Explosions rock Yemen's main port for second day after truce
Explosions rocked Yemen's Red Sea city of Hodeidah for a second day on Wednesday despite a UN-mediated ceasefire meant to pave the way for peace negotiations to end nearly four years of war.
Residents said six missiles blasts broke the calm, but it was not clear who was responsible.
The Iranian-aligned Houthi movement and the Saudi-led government had traded blame for violations on the first day of the truce on Tuesday, when residents reported shelling on the eastern and southern outskirts of the Houthi-held city at night.
The United Nations brokered the truce deal as part of confidence-building measures at peace talks last week in Sweden to avert a full-scale assault on the port that is vital for urgent aid supplies for millions facing starvation.
A source in the Saudi-led coalition arrayed against the Houthis said that if international monitors were not deployed in Hodeidah soon, the deal could falter.
“If the UN takes too long to get into (the) theater, they will lose the opportunity altogether and the Stockholm agreement will be a dead duck,” said a coalition source.

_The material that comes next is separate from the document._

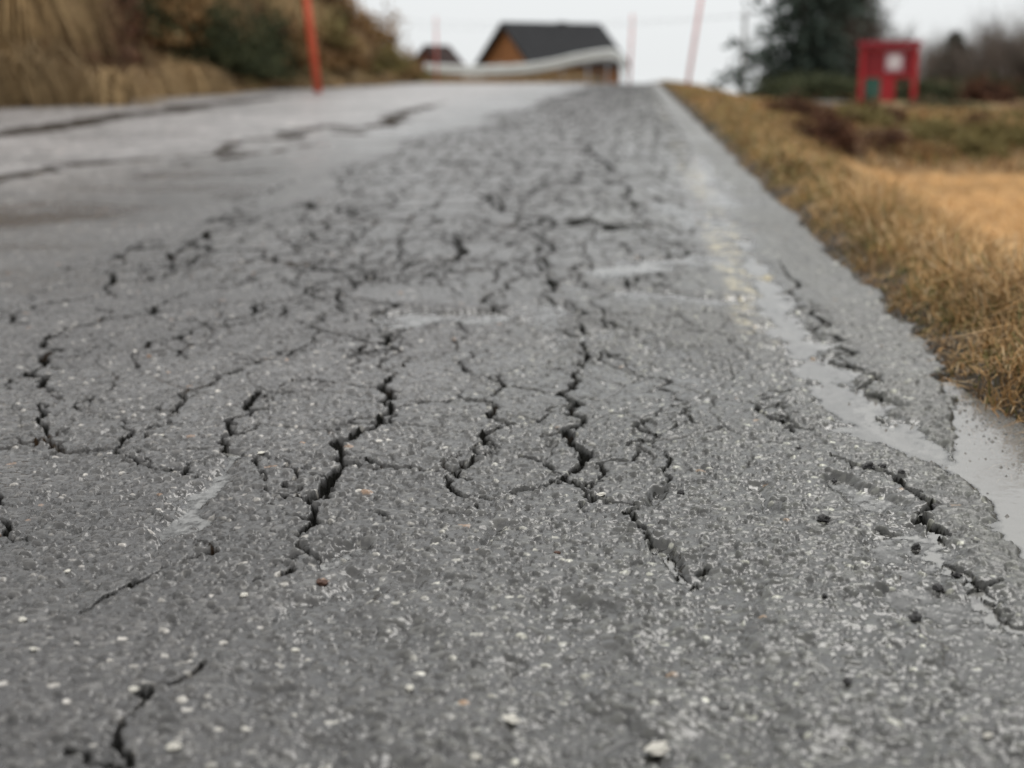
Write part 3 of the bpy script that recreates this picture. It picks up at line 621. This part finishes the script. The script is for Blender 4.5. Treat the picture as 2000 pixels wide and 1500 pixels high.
# ------------------------------------------------------------ SNOW POLES
def spole(u,v,h,r,lean,colr,label):
    x,y=gp(u,v); z=float(gz(x,y)[0]) if y>40 or x>.4 else 0.
    e=obj("snow_pole",None,loc=(x,y,z-.05),label=label,cat="snow pole",group="snow poles along the road")
    e.rotation_euler=(0,lean,0)
    m=MB(); m.tube([(0,0,0),(0,0,h*.5),(0,0,h)],[r,r*.92,r*.8],10,colr); m.tube([(0,0,h),(0,0,h+.03)],[r*.8,r*.3],10,colr); obj("pole_shaft",m.mesh("pole_shaft",True),MPAINT,parent=e)
    m=MB(); m.tube([(0,0,h*.86),(0,0,h*.90)],[r*1.04,r*1.03],10,(.75,.75,.72)); obj("reflector",m.mesh("reflector",True),MPAINT,parent=e)
spole(622,181,2.7,.075,-.10,(.60,.10,.045),"orange-red snow pole at the foot of the bank")
spole(1342,168,3.0,.040,.13,(.60,.16,.13),"faded red snow pole leaning on the verge")
spole(853,160,2.0,.03,.0,(.55,.13,.10),"thin red snow pole by the guard rail")
spole(1229,160,2.1,.035,.03,(.55,.13,.10),"thin red snow pole at the guard rail end")
x,y=at(1440,110); zb=float(gz(x,y)[0])
e=obj("utility_pole",None,loc=(x,y,zb-.2),label="grey wooden utility pole with crossarm",cat="utility pole")
m=MB(); m.tube([(0,0,0),(0,0,3),(0,0,6.8)],[.2,.18,.14],10,(.25,.25,.25)); obj("pole_shaft",m.mesh("pole_shaft",True),MBARK,parent=e)
m=MB(); m.box(-.35,.35,-.20,-.15,6.3,6.36,(.2,.2,.2)); 
for q in(-.3,0,.3): m.tube([(q,-.17,6.36),(q,-.17,6.46)],[.04,.03],6,(.4,.4,.4))
obj("crossarm",m.mesh("crossarm"),MBARK,parent=e)
ax,ay,az_=x,y,zb+6.2
bx,by=at(300,150)
for j,q in enumerate((-.3,.3)):
    m=MB(); pts=[]
    for i in range(25):
        t=i/24; pts.append((ax+q+(bx-ax)*t,ay+(by-ay)*t,az_+(8.-az_)*t-1.6*4*t*(1-t)-.5*j*4*t*(1-t)))
    m.tube(pts,[.013]*25,4,(.12,.12,.12)); obj("overhead_wire",m.mesh("overhead_wire"),MPAINT,label="thin dark overhead wire strung from the utility pole",cat="wire",group="overhead wires")
# ------------------------------------------------------------ NOTICE BOARD
x,y=at(1717,47.); zb=zat(218,47.)
e=obj("notice_board",None,loc=(x,y,zb),label="red wooden notice board on two posts beside the path",cat="notice board"); e.rotation_euler=(0,0,math.radians(-14)); e.scale=(.93,1,1.05)
RED=(.36,.014,.02)
for s in(-1,1):
    m=MB(); m.box(s*.92-.09,s*.92+.09,-.2,.12,-.3,2.05,RED); obj("post",m.mesh("post"),MPAINT,parent=e)
m=MB(); m.box(-.83,.83,-.04,.04,1.12,2.0,(.22,.010,.016)); m.box(-.83,.83,-.14,-.042,1.90,2.02,RED); m.box(-.83,.83,-.09,-.042,1.10,1.18,RED); obj("board_panel",m.mesh("board_panel"),MPAINT,parent=e)
m=MB(); RC=(.13,.010,.015)
m.poly([(-1.1,-.3,2.05),(1.1,-.3,2.05),(1.1,0,2.24),(-1.1,0,2.24)],RC); m.poly([(1.1,.3,2.05),(-1.1,.3,2.05),(-1.1,0,2.24),(1.1,0,2.24)],RC); m.poly([(-1.1,-.3,2.05),(-1.1,.3,2.05),(1.1,.3,2.05),(1.1,-.3,2.05)],RC); m.poly([(-1.1,-.3,2.05),(-1.1,0,2.24),(-1.1,.3,2.05)],RED);m.poly([(1.1,.3,2.05),(1.1,0,2.24),(1.1,-.3,2.05)],RED)
obj("roof",m.mesh("roof"),MROOF,parent=e)
m=MB(); m.box(-.12,.50,-.075,-.068,1.28,1.86,(.42,.25,.29)); m.poly([(.19+.24*math.cos(t*.3927),-.080,1.58+.24*math.sin(t*.3927)) for t in range(16)],(.70,.64,.66)); obj("poster",m.mesh("poster"),MPAINT,parent=e)
m=MB(); m.box(-.78,-.26,-.04,.04,.40,1.10,(.025,.11,.085)); obj("green_panel",m.mesh("green_panel"),MPAINT,parent=e)
m=MB(); m.box(-.24,.26,-.05,.03,.34,1.10,(.34,.014,.02)); obj("lower_panel",m.mesh("lower_panel"),MPAINT,parent=e)
# ------------------------------------------------------------ LOOSE STONES
def chip(seed,flat):
    import bmesh
    bm=bmesh.new(); bmesh.ops.create_icosphere(bm,subdivisions=3,radius=1.); r=random.Random(seed); o_=Vector((r.uniform(0,50),r.uniform(0,50),0))
    from mathutils import noise
    for v in bm.verts:
        n_=noise.noise(v.co*1.4+o_)*.55+noise.noise(v.co*4+o_)*.22; v.co*=1+n_; v.co.z*=flat; v.co.y*=.75
    me=bpy.data.meshes.new("stone_chip"); bm.to_mesh(me); bm.free(); return me
mdark=colmat("dark_stone_chip",.4,200,.4,.0006,500,spec=.5,tint=(.022,.021,.022)); mlight=colmat("pale_stone_chip",.4,150,.2,.0005,400,spec=.5,tint=(.60,.58,.52)); mbr=colmat("brown_stone_chip",.5,150,.3,.0005,400,spec=.4,tint=(.09,.045,.03))
chd=[chip(i,.6) for i in range(4)]; chl=[chip(i+9,.28) for i in range(3)]; chb=chip(22,.6)
for c_ in chd:c_.materials.append(mdark)
for c_ in chl:c_.materials.append(mlight)
chb.materials.append(mbr)
def stone(me,u,v,r,label):
    x,y=gp(u,v); z=max(road_z(x,y),WL)
    o=obj("loose_stone",me,None,loc=(x,y,z+r*.3),label=label,cat="stone",group="loose stone chips on the wet road"); o.scale=(r,r,r); o.rotation_euler=(0,0,random.uniform(0,6)); return o
for i,(u,v,r) in enumerate([(1697,917,.0085),(1722,915,.006),(1630,933,.004),(1608,1022,.006),(1790,1062,.0055),(1832,1145,.0055),(1788,1203,.0065),(1655,1335,.0045),(1610,1170,.003),(1830,985,.006),(1870,1120,.004),(1930,775,.01),(1330,970,.004),(1760,930,.004),(1560,880,.003)]):
    stone(chd[i%4],u,v,r,"small black asphalt chip on the wet road")
for i,(u,v,r) in enumerate([(1283,1462,.0090),(998,1410,.0065),(340,1470,.005),(132,1122,.0035),(510,887,.0045),(478,1167,.004),(45,1217,.0045),(800,1347,.004),(262,1358,.004),(930,1480,.004),(1930,1440,.0035),(65,1280,.003),(315,855,.004),(1175,975,.005),(575,1265,.004)]):
    stone(chl[i%3],u,v,r,"pale flat stone chip set in the road")
stone(chb,628,1142,.0055,"reddish brown stone chip on the road"); stone(chb,1088,1085,.003,"small orange-brown stone chip on the road")
# ------------------------------------------------------------ LIGHT
w=bpy.data.worlds.new("World"); scene.world=w; w.use_nodes=True; nt=w.node_tree; N=nt.nodes;L=nt.links; bg=N["Background"]
tc=N.new("ShaderNodeTexCoord"); sp=N.new("ShaderNodeSeparateXYZ"); L.new(tc.outputs["Generated"],sp.inputs[0])
ab=N.new("ShaderNodeMath");ab.operation='ABSOLUTE';L.new(sp.outputs[2],ab.inputs[0]); ad=N.new("ShaderNodeMath");ad.operation='ADD';ad.inputs[1].default_value=.03;L.new(ab.outputs[0],ad.inputs[0])
cb=N.new("ShaderNodeCombineXYZ");L.new(sp.outputs[0],cb.inputs[0]);L.new(sp.outputs[1],cb.inputs[1]);L.new(ad.outputs[0],cb.inputs[2])
sk=N.new("ShaderNodeTexSky"); sk.sky_type='NISHITA'; sk.sun_disc=False; sk.sun_elevation=math.radians(48); sk.sun_rotation=math.radians(20); L.new(cb.outputs[0],sk.inputs[0])
hs=N.new("ShaderNodeHueSaturation"); hs.inputs["Saturation"].default_value=.2; L.new(sk.outputs[0],hs.inputs["Color"])
cr=N.new("ShaderNodeMix"); cr.data_type='RGBA'; cr.inputs[6].default_value=(8.1,8.35,8.45,1); cr.inputs[7].default_value=(18.6,18.3,17.7,1); L.new(ab.outputs[0],cr.inputs[0])
cn=N.new("ShaderNodeTexNoise"); cn.inputs["Scale"].default_value=2.; L.new(tc.outputs["Generated"],cn.inputs["Vector"])
mrn=N.new("ShaderNodeMapRange"); mrn.inputs[3].default_value=.88; mrn.inputs[4].default_value=1.12; L.new(cn.outputs["Fac"],mrn.inputs[0])
ml=N.new("ShaderNodeMix"); ml.data_type='RGBA'; ml.blend_type='MULTIPLY'; ml.inputs[0].default_value=1; L.new(cr.outputs[2],ml.inputs[6]); L.new(mrn.outputs[0],ml.inputs[7])
mz=N.new("ShaderNodeMix"); mz.data_type='RGBA'; mz.inputs[0].default_value=.88; L.new(hs.outputs[0],mz.inputs[6]); L.new(ml.outputs[2],mz.inputs[7]); L.new(mz.outputs[2],bg.inputs[0]); bg.inputs[1].default_value=.1
sl=bpy.data.lights.new("sun","SUN"); sl.energy=.8; sl.angle=math.radians(25); sl.color=(1,.97,.93); so=bpy.data.objects.new("sun",sl); COL.objects.link(so)
so.rotation_euler=(math.radians(42),0,math.radians(180-20))
scene.view_settings.view_transform='Standard'; scene.view_settings.look='None'; scene.view_settings.exposure=0
# ------------------------------------------------------------ CAMERA
cd=bpy.data.cameras.new("camera"); cam=bpy.data.objects.new("camera",cd); COL.objects.link(cam)
cam.location=(0,0,CAM_H); cam.rotation_euler=(math.pi/2-TH,0,PS); cd.sensor_width=36; cd.lens=36*FPX/2000; cd.clip_start=.05; cd.clip_end=6000
cd.dof.use_dof=True; cd.dof.focus_distance=1.42; cd.dof.aperture_fstop=4.0
scene.camera=cam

A UN-chaired committee formed to oversee the truce and troop withdrawal from Hodeidah city and three ports held its first meeting on Wednesday using video link and phone with representatives from both sides.
Retired Dutch General Patrick Cammaert, chair of the Redeployment Coordination Committee, will travel to Jordan on Thursday, then on to Sanaa and Hodeidah, with a small initial advance team, UN spokesman Stephane Dujarric said.
The ceasefire deal, which covers only Hodeidah, will see international monitors deployed in the city and port with all armed forces pulling out within 21 days of the truce.
The two sides had also agreed with a prisoner swap. A Red Cross official said in Geneva on Wednesday they had exchanged lists of a total of 16,000 people believed to be detained.
Hodeidah, the main port used to feed Yemen's 30 million people, has been the focus of fighting this year, raising fears abroad that a full-scale assault could cut off supplies to nearly 16 million people suffering from severe hunger.
The truce, the first significant breakthrough in peace efforts in five years, is meant to pave the way for a wider ceasefire in the impoverished country and the second round of talks in January on a framework for political negotiations.
A Sunni Muslim Arab alliance led by Saudi Arabia and the United Arab Emirates entered the war in 2015 against the Houthis to restore the internationally recognized government of Abd-Rabbu Mansour Hadi, which was ousted from the capital Sanaa.
The Security Council is considering a resolution to ask the U.N. chief to submit proposals by the end of the month on how to monitor the truce and forces redeployment.
The Houthis control most urban centers, including Sanaa, while Hadi's government is based in the southern port of Aden.
Yemen descended into war after pro-democracy unrest forced late former president Ali Abdullah Saleh to step down. Hadi was elected to a two-year term to head a transitional government but the Houthis drove him into Saudi exile.
The Houthis deny getting any help from Iran and say they are waging a revolution against corruption.